The two bits of information are independent, so one is not the complement of the other.

Linda

I agree absolutely, but I wanted to see if the proponents of the FTA had some sort of argument to get us from "improbability of random occurrence" to "probability of 'tuned' outcome." So far it seems not.
 
O.K., So, in the absence of any other explanations, an outcome the odds of which are 1-in-1,000,000 offer .999999 probability of being deliberately 'guided' by some controlling force.

O.K.

So, say I roll a single die. I get a 4. The odds of my getting a 4 were 1-in-6. So from a single die-roll we can infer odds of 5/6 that there is a mystical controlling intelligence that "selected" that rather unlikely outcome. Correct?

If I roll it again and get a 6, the odds against that sequence are 35/36! The odds of a mystical controlling intelligence selecting that outcome are now staggeringly high! One more roll of the die--let alone two!--and God has been pretty definitively proven!

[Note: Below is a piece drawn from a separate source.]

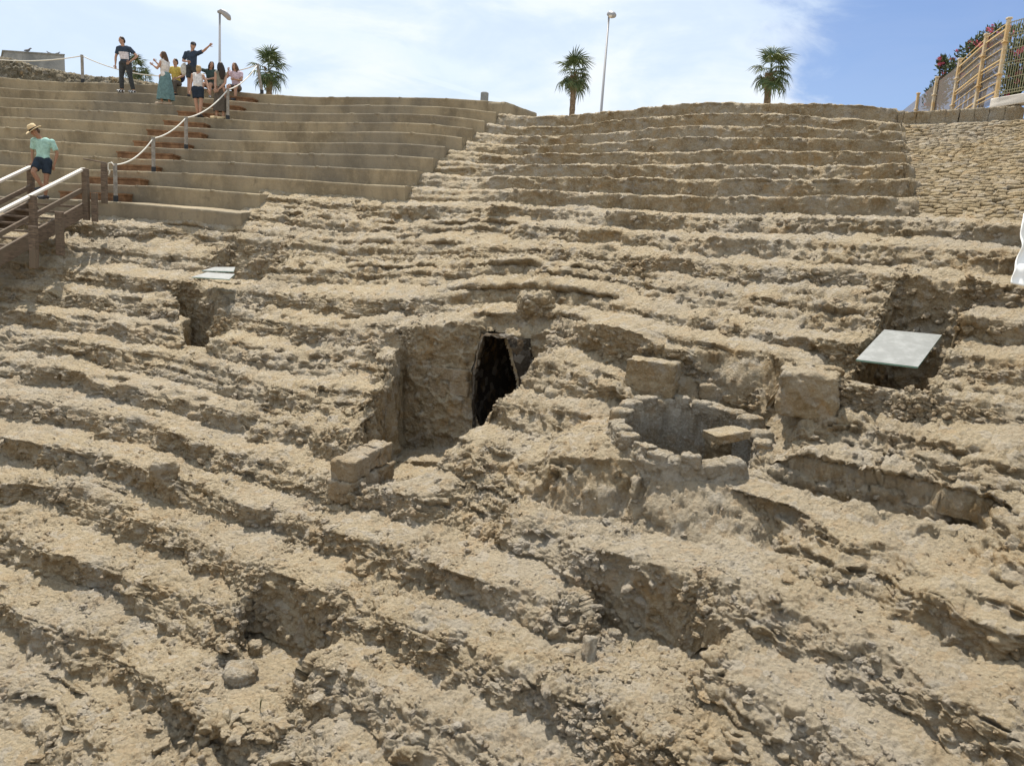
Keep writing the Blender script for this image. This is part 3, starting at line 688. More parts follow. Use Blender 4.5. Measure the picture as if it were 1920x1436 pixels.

But hey--I don't even need die. Let me create a "wheel of fortune" type wheel with very long circumference. Let me then place one million divisions around the circumference and then give the wheel a spin. No matter what the outcome, the odds of getting that particular outcome are one-in-a-million. That means that simply by spinning this wheel once, no matter what result I get, and no matter what random fluctuations influence the outcome, I will have proven that the result was "selected" by a "fine tuner"--and I will have done so to a confidence level of .999999--or, in other words, virtual certainty.

I think this little thought experiment shows the problem with the "Fine tuner" hypothesis pretty clearly, don't you?

It illustrates that the set-up was incorrect. You are essentially creating a set which contains all the possible outcomes and their frequency, in the presence of a fine-tuner. What you really wish to create is a set of all possible causes and their frequency in the presence of a particular sequence of die rolls. Unfortunately, that information is the very information that is in question.